Monday, August 29, 2011

Legal Status of Special Settlers after 8 January 1945

The Stalin regime classified the deported Russian-Germans as special settlers and imposed a number of legal restrictions upon them. Later these restrictions also applied to other deported nationalities such as the Karachais, Kalmyks, Chechens, Ingush, Balkars, Crimean Tatars and Meskhetian Turks. Up until 8 January 1945, the restrictions on the special settlers were ad hoc, mostly in the form of NKVD decrees. On this day, the SNK (Council of Peoples Commissariats) issued a succinct five point resolution listing the specific limitations imposed upon the rights of special settlers. This document became one of the most important pieces of legislation governing the lives of the special settlers.
Council of Peoples Commissariats Union of SSRs
Resolution No. 35
From 8 January 1945 Moscow, Kremlin

On the legal status of special settlers

Council of Peoples Commissariats Union of SSRs RESOLVES:

1. Special settlers enjoy all rights of citizens of the USSR, with the exception of restrictions, provided for in the present Resolution.

2. All able bodied special settlers are obliged to be engaged in socially useful labor. Towards this goal local Soviets of workers deputies in coordination with organs of the NKVD are to organize labor arrangements of the special settlers in agriculture, industrial enterprises, construction, and economic cooperative organizations and institutions.

The violation of labor discipline by special settlers is subject to punishment according to existing laws.

3. Special settlers do not have the right without the authorization of the NKVD special commandant to be absent from the boundaries of the region of settlement served by their special commandant.

Voluntary absence from the boundaries of the region of settlement, served by the special commandant, will be viewed as flight and treated as a criminal matter.
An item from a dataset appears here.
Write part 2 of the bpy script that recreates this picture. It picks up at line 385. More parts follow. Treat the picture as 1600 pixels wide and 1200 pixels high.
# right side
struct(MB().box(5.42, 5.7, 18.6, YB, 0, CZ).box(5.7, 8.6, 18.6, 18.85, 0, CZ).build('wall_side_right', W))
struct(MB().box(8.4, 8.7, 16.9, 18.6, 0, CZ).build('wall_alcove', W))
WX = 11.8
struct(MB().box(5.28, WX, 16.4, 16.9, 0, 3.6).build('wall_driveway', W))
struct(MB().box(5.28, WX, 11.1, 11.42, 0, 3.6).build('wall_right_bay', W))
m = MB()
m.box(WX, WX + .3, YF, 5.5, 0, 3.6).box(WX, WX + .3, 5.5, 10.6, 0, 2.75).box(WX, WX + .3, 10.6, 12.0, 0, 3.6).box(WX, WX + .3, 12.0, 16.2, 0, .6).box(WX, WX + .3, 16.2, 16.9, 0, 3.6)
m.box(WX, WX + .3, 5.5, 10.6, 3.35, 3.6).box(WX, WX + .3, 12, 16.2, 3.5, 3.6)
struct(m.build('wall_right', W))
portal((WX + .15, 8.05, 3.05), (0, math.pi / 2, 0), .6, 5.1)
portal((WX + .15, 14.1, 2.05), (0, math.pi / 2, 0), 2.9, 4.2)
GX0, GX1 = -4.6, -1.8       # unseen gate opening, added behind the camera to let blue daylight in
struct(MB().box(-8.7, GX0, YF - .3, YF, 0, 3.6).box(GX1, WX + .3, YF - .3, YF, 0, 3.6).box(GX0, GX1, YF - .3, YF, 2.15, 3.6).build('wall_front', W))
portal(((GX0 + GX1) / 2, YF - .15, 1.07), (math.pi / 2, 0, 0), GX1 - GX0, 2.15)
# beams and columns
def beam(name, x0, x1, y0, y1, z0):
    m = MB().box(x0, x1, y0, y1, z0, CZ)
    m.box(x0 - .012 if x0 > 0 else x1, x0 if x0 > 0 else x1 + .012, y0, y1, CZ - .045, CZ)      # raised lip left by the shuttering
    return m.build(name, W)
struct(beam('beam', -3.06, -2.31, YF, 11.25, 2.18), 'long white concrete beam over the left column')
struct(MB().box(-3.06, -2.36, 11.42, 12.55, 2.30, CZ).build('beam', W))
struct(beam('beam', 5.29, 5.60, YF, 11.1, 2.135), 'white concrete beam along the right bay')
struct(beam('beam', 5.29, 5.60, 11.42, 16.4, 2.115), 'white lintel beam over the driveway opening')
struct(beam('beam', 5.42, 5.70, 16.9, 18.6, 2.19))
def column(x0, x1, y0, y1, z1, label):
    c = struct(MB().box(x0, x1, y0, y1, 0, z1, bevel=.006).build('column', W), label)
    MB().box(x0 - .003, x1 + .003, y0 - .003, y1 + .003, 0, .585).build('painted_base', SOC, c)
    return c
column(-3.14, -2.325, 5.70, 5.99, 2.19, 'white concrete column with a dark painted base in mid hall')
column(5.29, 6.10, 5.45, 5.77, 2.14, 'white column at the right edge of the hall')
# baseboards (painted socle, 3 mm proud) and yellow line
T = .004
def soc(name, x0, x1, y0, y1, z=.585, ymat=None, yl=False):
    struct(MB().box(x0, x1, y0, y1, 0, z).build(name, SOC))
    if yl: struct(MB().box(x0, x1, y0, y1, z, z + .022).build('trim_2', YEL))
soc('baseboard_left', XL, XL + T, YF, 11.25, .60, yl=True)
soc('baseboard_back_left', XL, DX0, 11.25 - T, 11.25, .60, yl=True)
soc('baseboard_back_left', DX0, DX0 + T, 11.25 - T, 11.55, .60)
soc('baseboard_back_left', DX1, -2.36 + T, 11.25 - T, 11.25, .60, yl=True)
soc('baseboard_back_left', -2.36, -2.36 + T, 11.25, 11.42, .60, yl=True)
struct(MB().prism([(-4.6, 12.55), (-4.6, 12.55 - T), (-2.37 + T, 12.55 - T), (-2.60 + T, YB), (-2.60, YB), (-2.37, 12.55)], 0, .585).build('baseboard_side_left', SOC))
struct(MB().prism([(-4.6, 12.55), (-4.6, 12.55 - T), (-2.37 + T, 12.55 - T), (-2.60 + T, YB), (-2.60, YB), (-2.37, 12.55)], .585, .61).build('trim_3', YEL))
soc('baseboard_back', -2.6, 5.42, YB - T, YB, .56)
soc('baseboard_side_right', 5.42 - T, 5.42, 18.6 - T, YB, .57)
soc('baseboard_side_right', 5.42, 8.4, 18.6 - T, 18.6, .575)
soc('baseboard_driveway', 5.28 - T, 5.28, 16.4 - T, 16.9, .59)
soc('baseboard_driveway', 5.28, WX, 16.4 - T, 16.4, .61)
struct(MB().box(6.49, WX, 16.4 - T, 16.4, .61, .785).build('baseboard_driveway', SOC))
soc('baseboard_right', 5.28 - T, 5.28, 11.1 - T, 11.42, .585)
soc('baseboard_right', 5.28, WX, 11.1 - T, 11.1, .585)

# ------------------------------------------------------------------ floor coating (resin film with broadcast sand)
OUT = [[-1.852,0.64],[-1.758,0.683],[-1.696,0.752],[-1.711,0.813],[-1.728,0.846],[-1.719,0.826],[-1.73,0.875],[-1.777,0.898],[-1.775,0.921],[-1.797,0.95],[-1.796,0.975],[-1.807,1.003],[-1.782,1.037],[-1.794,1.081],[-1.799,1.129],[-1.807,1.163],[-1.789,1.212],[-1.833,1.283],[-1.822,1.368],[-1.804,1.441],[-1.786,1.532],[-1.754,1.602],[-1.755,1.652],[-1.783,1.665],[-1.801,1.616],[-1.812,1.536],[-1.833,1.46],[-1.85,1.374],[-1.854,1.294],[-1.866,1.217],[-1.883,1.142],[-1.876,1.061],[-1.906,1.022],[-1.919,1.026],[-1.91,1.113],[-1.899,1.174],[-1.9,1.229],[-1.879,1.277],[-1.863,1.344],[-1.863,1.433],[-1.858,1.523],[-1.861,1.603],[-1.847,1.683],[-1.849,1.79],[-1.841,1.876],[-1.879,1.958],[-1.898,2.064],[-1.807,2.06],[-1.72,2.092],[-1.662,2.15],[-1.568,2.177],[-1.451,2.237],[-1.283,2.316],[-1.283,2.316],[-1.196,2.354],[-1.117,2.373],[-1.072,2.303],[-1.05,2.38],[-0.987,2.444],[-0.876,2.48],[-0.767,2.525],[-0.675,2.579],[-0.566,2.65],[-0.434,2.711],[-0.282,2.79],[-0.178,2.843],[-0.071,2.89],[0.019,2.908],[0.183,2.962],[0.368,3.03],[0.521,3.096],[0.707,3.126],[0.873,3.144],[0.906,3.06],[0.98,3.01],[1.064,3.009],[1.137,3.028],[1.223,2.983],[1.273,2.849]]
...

4. Special settlers – heads of families or people substituting for them are required within a three day period to report to the special commandant of the NKVD all events that change the composition of the family (birth of a child, death of a family member, flight, etc.).

5. Special settlers are obliged to strictly observe the established regime and social order of the places of settlement and obey all orders of the special commandant of the NKVD.

The violation of the regime and social order in the places of settlement by special settlers is subject to administrative sanction in the form of a fine up to 100 rubles or arrest up to five days.

Deputy Chairman

Council of Peoples Commissariats Union of SSRs
V. Molotov

Administrative Affairs

Council of Peoples Commissariats Union of SSRs
Ia. Chadaev
Document reproduced in V.N. Zemskov, Spetsposlentsy v SSSR 1930-1960, Moscow, 2005, pp. 120-121. Translated from Russian into English by J. Otto Pohl.